ICBC is a colossal entity with more than US$3 trillion in total assets. Photo: Bloomberg

He would do well succeeding Jiang,” the analyst added.

With Yi’s formal appointment, he will be in charge of executing the “strategy book” which covers some of the key issues facing the lender, spanning from international management to strategy optimisation.

The strategy update is seen as badly needed to keep up with the times as the previous playbook was written during a completely different era. When incumbent chairman Jiang first took charge of the troubled bank, its non-performing loan (NPL) ratio was a third of the bank’s assets.

Jiang attacked the problem by ridding the balance sheet of NPLs and recapitalising by bringing in strategic shareholders like Goldman Sachs. He topped it off in 2006 by listing the bank in Hong Kong in what was the world’s biggest initial public offering at the time.

ICBC is now a colossal entity with more than US$3 trillion in total assets, pulling in a fifth of its revenue from all corners of the world. The bank is pushing itself to formalise a globalised finance network covering some 42 countries out of the 65 nations in China’s “Belt and Road” vision.

This expansion requires it to modernise operational tactics and renumeration and performance assessment metrics for its ranks, as well as implement capital adequacy planning to raise some 88 billion yuan in debt financing. In short, how to better integrate and mobilise the disparate 404 entities under the one umbrella as part of a “One ICBC” strategy - all issues that will be addressed in the updated strategic plan.

Yi joined ICBC in 1985 and worked his way up from a humble cashier’s job until he broke into the senior management ranks in 2005. He served as the deputy governor of ICBC Hangzhou, then as governor of the Jiangsu and Beijing branches before finally moving to the seat of power in central headquarters.

“It is clear that the chairmanship is a government appointment – it is there to handle and maintain balance between the government and shareholder interests,” said the analyst. “As a leader at one of the ‘big four’ state-owned banks, it is the chairman’s role to serve first his political duty. Jiang has been able to deftly balance it with the bank’s interest over the years, and he has also established ICBC as a more innovative bank that has set it apart from competition.”

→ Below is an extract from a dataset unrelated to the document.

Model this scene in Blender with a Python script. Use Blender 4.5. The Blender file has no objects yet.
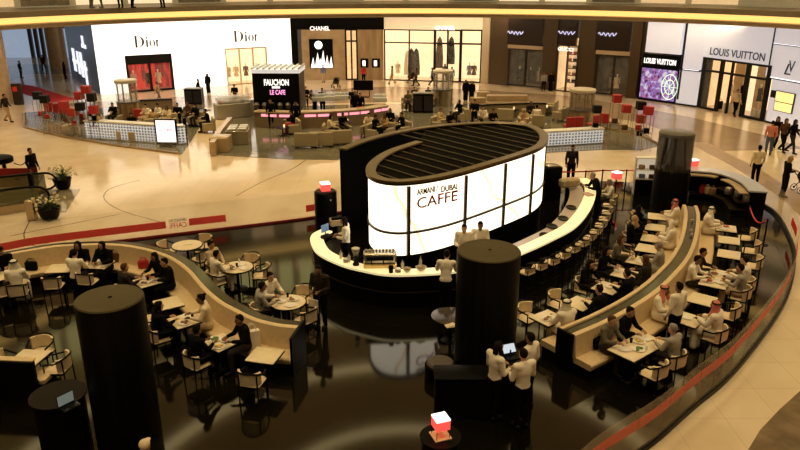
import bpy, bmesh, math, random
from mathutils import Vector, Matrix
R=random.Random(7)
PI=math.pi
sc=bpy.context.scene
COL=sc.collection
# ---------------------------------------------------------------- camera
F=700.0; H=9.2; PT=math.atan(247/700)
cd=bpy.data.cameras.new('camera'); cam=bpy.data.objects.new('camera',cd); COL.objects.link(cam)
cam.location=(0,0,H); cam.rotation_euler=(PI/2-PT,0,0)
cd.sensor_width=36; cd.lens=36*F/800; cd.clip_end=400; cd.clip_start=.1
sc.camera=cam
def A(x,y,z=0):
    u=(x-400)/F; v=-(y-225)/F
    dy=math.cos(PT)+v*math.sin(PT); dz=-math.sin(PT)+v*math.cos(PT)
    t=(z-H)/dz
    return Vector((u*t,dy*t,z))
def A2(x,y,z=0):
    p=A(x,y,z); return Vector((p.x,p.y))
# ---------------------------------------------------------------- materials
MC={}
def mat(name,col,rough=.5,metal=0,emit=None,es=0,spec=.5,coat=0):
    if name in MC: return MC[name]
    m=bpy.data.materials.new(name); m.use_nodes=True
    b=m.node_tree.nodes['Principled BSDF']
    b.inputs['Base Color'].default_value=(*col,1); b.inputs['Roughness'].default_value=rough
    b.inputs['Metallic'].default_value=metal; b.inputs['Specular IOR Level'].default_value=spec
    b.inputs['Coat Weight'].default_value=coat
    if emit: b.inputs['Emission Color'].default_value=(*emit,1); b.inputs['Emission Strength'].default_value=es
    MC[name]=m; return m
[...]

Since the Agricultural Development Bank and the Export and Import Bank of China are clearly designated as the nation’s policy banks, Jiang was able to steer ICBC in the direction a commercial bank should go, even if he sometimes bucked state political pressure, according to the analyst

Other banking analysts agreed that Jiang’s forthright approach and liberal leadership at ICBC set him apart from other leaders at the big four state banks, making ICBC the most accessible and a more transparent institution in the industry, although few analysts were willing to openly comment given the political nature of such appointments.

“Jiang’s forthrightness did not sit well with many in the (central government) leadership. That’s why he was stuck in the chairmanship role over the years,” said another industry veteran who has followed Jiang over the years. “His contemporaries have advanced in their political life – some became leaders at regulators, others received governorships in provinces. It was unlucky for him, but a blessing for ICBC because it encouraged him even more to speak up for ICBC’s interest.”

This includes a particular episode which saw Jiang famously publicly tell off the central bank over its lack of transparency when it intervened in the market, which resulted in a liquidity crunch in 2013.